A radio bulletin in Jonathan Glazer’s grippingly eerie, intriguing and unsettling film tells us that this is a big year for Scotland: the Commonwealth Games, the Ryder Cup and the referendum on independence will all attract a great deal of public attention.
But the Scotland Scarlett Johansson’s unnamed character inhabits in Under The Skin is far removed from all that.
And the last thing she wants is public attention as, wearing a black wig and a fur coat, she cruises some of Glasgow’s drearier streets looking to lure single young men into her shabby white van under the pretext of needing directions. She then drives them to a derelict house.
Out of this world: There is manifestly nothing human about Scarlett Johansson’s character, yet her immersion in our world does seem to ignite some kind of emotion
They think their luck’s in. And yet their luck is very much out.
Johansson is a 21st-century version of a woman as old as fiction itself: the femme fatale. Even in the 8th century BC, Homer had his sirens, who lured sailors on to the rocks with their seductive songs.
Johansson is a sci-fi siren, an alien about whom we know very little, bar the fact she has adopted human form and uses not her singing voice as a lethal weapon but her 𝑠e𝑥iness. She is a most singular embodiment of an old Scottish expression: ‘Aw fur coat an’ nae knickers.’
Is she simply an extraterrestrial psychopath, or does she have an ulterior motive for wanting to kill these men?
It doesn’t really matter. What is captivating about this film is the convincing way it presents our own familiar, prosaic world. And what could be more prosaic than seeing BHS on Sauchiehall Street, or Celtic fans streaming out of Parkhead on a dreich Saturday afternoon — but through alien eyes?
She looks beautiful, this alien, and she sounds as coolly English as Fiona Bruce, but she can’t make head nor tail of Tommy Cooper, for example, or Black Forest gateau. And as for the male orgasm, that is just plain weird.
For much of the film there is an undercurrent of dark humour. But its most powerfully shocking scene places her on a beach, where she is a dispassionate observer as an actual undercurrent causes a family tragedy.
Under her skin there is manifestly nothing human, yet her immersion in our world does seem to ignite some kind of emotion. When she picks up a lone man who turns out to be terribly disfigured, she seems moved by something approaching compassion.
Under The Skin is inspired by Michel Faber’s novel of the same name. The book was published in 2000, the year in which Glazer made his directorial debut with violent crime thriller Sexy Beast. He has made just one feature since then: Birth in 2004.
Otherwise, he has been making adverts and trying to get Under The Skin off the ground. It is worth every moment of its long gestation.

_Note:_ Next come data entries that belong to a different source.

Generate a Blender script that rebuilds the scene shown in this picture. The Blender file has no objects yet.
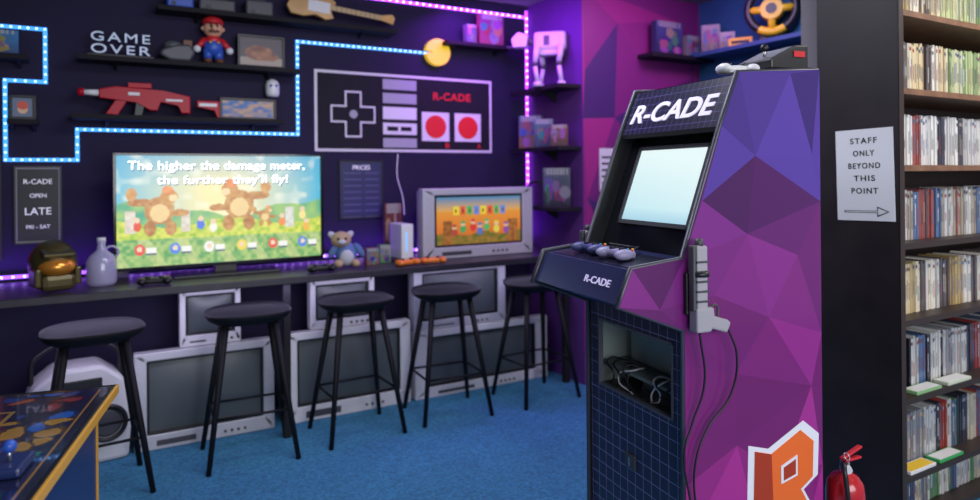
import bpy, bmesh, math, random
from mathutils import Vector, Matrix
from mathutils.geometry import delaunay_2d_cdt
random.seed(7)
C = bpy.context
def link(o, parent=None):
    C.scene.collection.objects.link(o)
    if parent: o.parent = parent
    return o
# ---------------------------------------------------------------- materials
MC = {}
def mat(name, col, rough=.5, metal=0, em=None, es=0, noise=0, nscale=20, bump=0, coat=0, trans=0, spec=None):
    if name in MC: return MC[name]
    m = bpy.data.materials.new(name); m.use_nodes = True
    nt = m.node_tree; b = nt.nodes['Principled BSDF']
    b.inputs['Base Color'].default_value = (*col, 1)
    b.inputs['Roughness'].default_value = rough
    b.inputs['Metallic'].default_value = metal
    if spec is not None: b.inputs['Specular IOR Level'].default_value = spec
    if coat: b.inputs['Coat Weight'].default_value = coat
    if trans: b.inputs['Transmission Weight'].default_value = trans
    if em:
        b.inputs['Emission Color'].default_value = (*em, 1); b.inputs['Emission Strength'].default_value = es
    if noise or bump:
        tc = nt.nodes.new('ShaderNodeTexCoord'); n = nt.nodes.new('ShaderNodeTexNoise')
        n.inputs['Scale'].default_value = nscale; n.inputs['Detail'].default_value = 6
        nt.links.new(tc.outputs['Object'], n.inputs['Vector'])
        if noise:
            r = nt.nodes.new('ShaderNodeValToRGB')
            r.color_ramp.elements[0].position = .3; r.color_ramp.elements[1].position = .7
            r.color_ramp.elements[0].color = (*[c*(1-noise) for c in col], 1)
            r.color_ramp.elements[1].color = (*[min(1, c*(1+noise)) for c in col], 1)
            nt.links.new(n.outputs['Fac'], r.inputs['Fac']); nt.links.new(r.outputs['Color'], b.inputs['Base Color'])
        if bump:
            bp = nt.nodes.new('ShaderNodeBump'); bp.inputs['Strength'].default_value = bump
            nt.links.new(n.outputs['Fac'], bp.inputs['Height']); nt.links.new(bp.outputs['Normal'], b.inputs['Normal'])
    MC[name] = m; return m
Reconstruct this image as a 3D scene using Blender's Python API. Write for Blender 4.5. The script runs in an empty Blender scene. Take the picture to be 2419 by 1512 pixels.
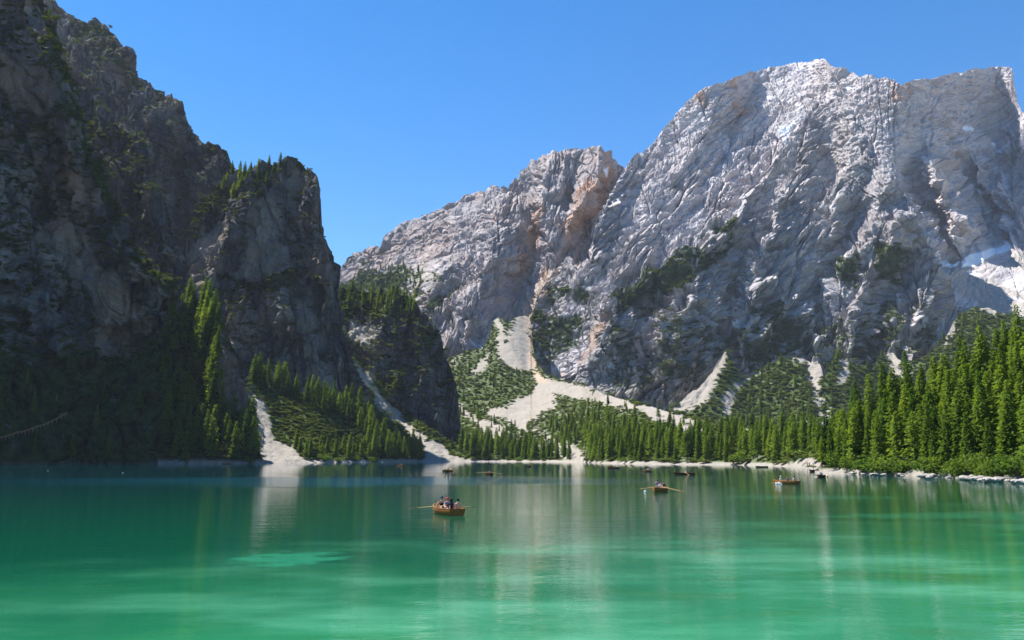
import bpy, math, random
import numpy as np

# ------------------------------------------------------------------ camera, world, sun, exposure
S = bpy.context.scene
COL = S.collection
random.seed(7)
RNG = np.random.default_rng(11)
PITCH = math.radians(9.13)
FP = 2015.0            # focal length in units of a picture 2418 wide
CAMZ = 4.0
cam_d = bpy.data.cameras.new('camera')
cam_d.lens = 30.0
cam_d.sensor_width = 36.0
cam_d.clip_start = 0.5
cam_d.clip_end = 30000.0
cam = bpy.data.objects.new('camera', cam_d)
COL.objects.link(cam)
cam.location = (0, 0, CAMZ)
cam.rotation_euler = (math.radians(90) + PITCH, 0, 0)
S.camera = cam

SUN_EL = math.radians(59.0)
SUN_AZ = math.radians(60.0)        # to the left of the view direction
world = bpy.data.worlds.new('World')
S.world = world
world.use_nodes = True
wn = world.node_tree.nodes
wl = world.node_tree.links
wn.clear()
sky = wn.new('ShaderNodeTexSky')
sky.sky_type = 'NISHITA'
sky.sun_disc = False
sky.sun_elevation = SUN_EL
sky.sun_rotation = -SUN_AZ
sky.altitude = 1500
sky.air_density = 1.0
sky.dust_density = 0.2
sky.ozone_density = 3.0
hs = wn.new('ShaderNodeHueSaturation')
hs.inputs['Hue'].default_value = 0.5
hs.inputs['Saturation'].default_value = 1.38
hs.inputs['Value'].default_value = 0.95
bg = wn.new('ShaderNodeBackground')
bg.inputs['Strength'].default_value = 0.088
wo = wn.new('ShaderNodeOutputWorld')
wl.new(sky.outputs[0], hs.inputs['Color'])
wl.new(hs.outputs[0], bg.inputs['Color'])
wl.new(bg.outputs[0], wo.inputs['Surface'])
sun_d = bpy.data.lights.new('sun', 'SUN')
sun_d.energy = 5.0
sun_d.angle = math.radians(0.53)
sun_d.color = (1.0, 0.955, 0.89)
sun = bpy.data.objects.new('sun', sun_d)
COL.objects.link(sun)
sun.rotation_euler = (math.radians(90) - SUN_EL, 0, math.radians(180) + SUN_AZ)
# a sun lamp shines along its -Z: tilt away from straight down, then turn
from mathutils import Vector, Matrix
sd = Vector((-math.sin(SUN_AZ) * math.cos(SUN_EL), math.cos(SUN_AZ) * math.cos(SUN_EL), math.sin(SUN_EL)))
sun.rotation_euler = sd.to_track_quat('Z', 'Y').to_euler()
sun.location = (-300, 300, 900)
S.view_settings.view_transform = 'Standard'
S.view_settings.look = 'None'
S.view_settings.exposure = 1.28
S.view_settings.gamma = 1.0
S.view_settings.use_curve_mapping = False
S.cycles.use_denoising = True
S.cycles.use_adaptive_sampling = False
S.cycles.sample_clamp_indirect = 4.0
S.cycles.max_bounces = 6
S.cycles.diffuse_bounces = 3
S.cycles.glossy_bounces = 3
S.cycles.transmission_bounces = 3
S.cycles.transparent_max_bounces = 4
S.cycles.volume_bounces = 0
S.cycles.caustics_reflective = False
S.cycles.caustics_refractive = False

# ------------------------------------------------------------------ helpers
def tan_of_y(y):
    return np.tan(PITCH + np.arctan((756.0 - y) / FP))

def y_of_tan(t):
    return 756.0 - FP * np.tan(np.arctan(t) - PITCH)

def world_of(x, y, R):
    """a point R metres ahead of the viewpoint that is seen at (x, y) of a 2418 x 1512 picture"""
    yv = (756.0 - y) / FP
    yd = math.cos(PITCH) - yv * math.sin(PITCH)
    zd = math.sin(PITCH) + yv * math.cos(PITCH)
    return np.stack([(x - 1209.0) / FP / yd * R, R + 0 * x, CAMZ + zd / yd * R], -1)

def on_water(x, y, z=0.0):
    R = (CAMZ - z) / -float(tan_of_y(y))
    p = world_of(np.array(float(x)), np.array(float(y)), R)
    return Vector((float(p[0]), float(p[1]), z))

_perm = np.random.default_rng(5).permutation(256).astype(np.int32)
_perm = np.concatenate([_perm, _perm])
_g = np.random.default_rng(6).normal(size=(256, 3)).astype(np.float32)
_g /= np.linalg.norm(_g, axis=1, keepdims=True)

def perlin(p, seed=0):
    p = p.astype(np.float32) + np.float32(seed * 17.31)
    i = np.floor(p).astype(np.int32)
    f = p - i
    u = f * f * f * (f * (f * 6 - 15) + 10)
    i &= 255
    x0, y0, z0 = i[..., 0], i[..., 1], i[..., 2]
    res = 0
    for dx in (0, 1):
        wx = u[..., 0] if dx else 1 - u[..., 0]
        hx = _perm[(x0 + dx) & 255]
        for dy in (0, 1):
            wxy = wx * (u[..., 1] if dy else 1 - u[..., 1])
            hy = _perm[hx + ((y0 + dy) & 255)]
            for dz in (0, 1):
                w = wxy * (u[..., 2] if dz else 1 - u[..., 2])
                g = _g[_perm[hy + ((z0 + dz) & 255)]]
                res = res + w * (g[..., 0] * (f[..., 0] - dx) + g[..., 1] * (f[..., 1] - dy) + g[..., 2] * (f[..., 2] - dz))
    return res * 1.6

def fbm(p, octaves=4, seed=0, gain=0.5, lac=2.03):
    a, s, o = 1.0, 0.0, 0
    for k in range(octaves):
        s = s + a * perlin(p * lac ** k, seed + k * 3)
        a *= gain
    return s

def ridged(p, octaves=4, seed=0, gain=0.5, lac=2.03):
    a, s, w = 1.0, 0.0, 1.0
    for k in range(octaves):
        n = 1 - np.abs(perlin(p * lac ** k, seed + k * 3)) * 1.6
        n = n * np.abs(n)
        s = s + a * n * w
        w = np.clip(n * 1.4, 0.1, 1)
        a *= gain
    return s

def facets(p, seed=0):
    """broken, plane-faced relief: every random cell is a tilted plane; returns height and distance to the nearest edge"""
    p = p.astype(np.float32) + np.float32(seed * 9.7)
    i = np.floor(p).astype(np.int32)
    d1 = np.full(p.shape[:-1], 9.0, np.float32)
    d2 = d1.copy()
    h = np.zeros_like(d1)
    for dx in (-1, 0, 1):
        for dy in (-1, 0, 1):
            for dz in (-1, 0, 1):
                c = i + np.array([dx, dy, dz], np.int32)
                k = _perm[_perm[_perm[c[..., 0] & 255] + (c[..., 1] & 255)] + (c[..., 2] & 255)]
                g = _g[k]
                o = _g[(k * 7 + 13) & 255] * 0.38
                e = p - (c + 0.5 + o)
                d = np.einsum('...i,...i->...', e, e)
                hh = np.einsum('...i,...i->...', e, g) + 0.35 * g[..., 0]
                m = d < d1
                d2 = np.where(m, d1, np.minimum(d2, d))
                h = np.where(m, hh, h)
                d1 = np.where(m, d, d1)
    return h, np.sqrt(d2) - np.sqrt(d1)

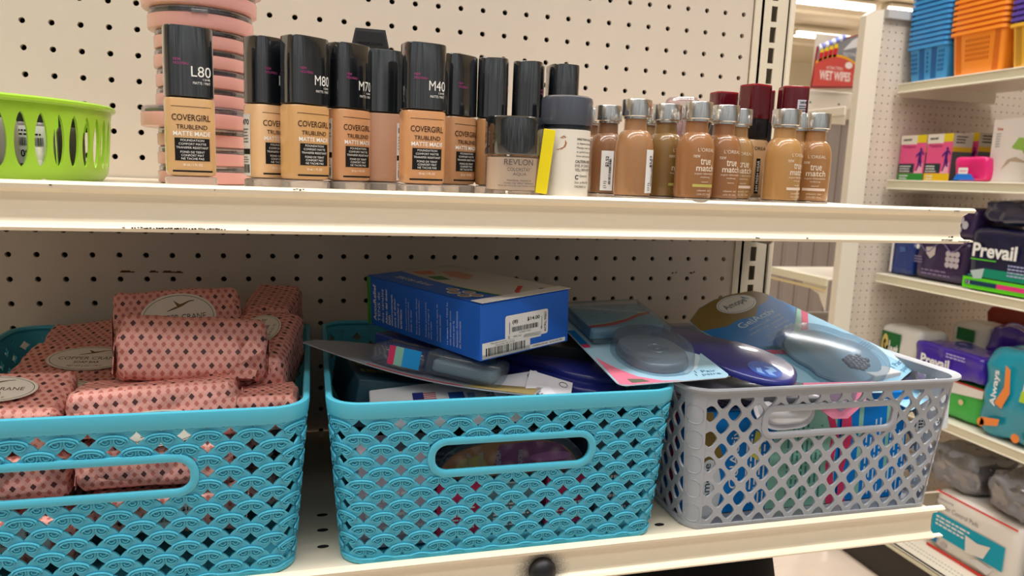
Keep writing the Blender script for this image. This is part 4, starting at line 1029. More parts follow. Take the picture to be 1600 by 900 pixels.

Captivating: Scarlett Johansson’s unnamed alien travels through Glasgow, picking up men and sending them back to her home planet for food
Cleverly, Glazer chose to dispense with key elements of the book, in which the alien temptress has a name, Isserley, and a body that does not bear close human scrutiny. The novel uses daft alien words — ‘ten thousand liss for a fillet of vodissin’ — and explains why Isserley needs young men: they are to be shipped back to her distant planet as food.
Stripping the film of all this does not undermine its coherence, but rather adds to the eeriness, as does Mica Levi’s plaintive score.
A sinister motorcyclist keeps popping up to show that Johansson’s predator is not alone, but she never engages with anyone who knows what she is, or what she isn’t, at least until the final disturbing scene.
Not everyone will love Under The Skin. Indeed, after it aired at the Venice Film Festival, one critic damned it with just a single star out of five, calling it ‘blinkered’ and ‘perplexing’.
But I think it is worth the full complement, and for all kinds of reasons, beginning with the superficial one that it is a pleasure to find at least one alien landing on this side of the Atlantic. They normally touch down in California.
Beyond that, Johansson is wonderful in a part that requires her to stifle all human impulses and compounds her ever-burgeoning reputation as an actress who relishes a challenge.
It is even more to her credit, and Glazer’s, that several of the young men she picks up had not the slightest idea they were in a film. She was hiding under her black wig and the crew were hiding in the back of the van.
So if their responses to being invited into the passenger seat seem real, it’s because they are. We can only guess at the seesaw of emotions when they learnt that (a) their driver was Scarlett Johansson, and (b) they definitely weren’t going to sleep with her.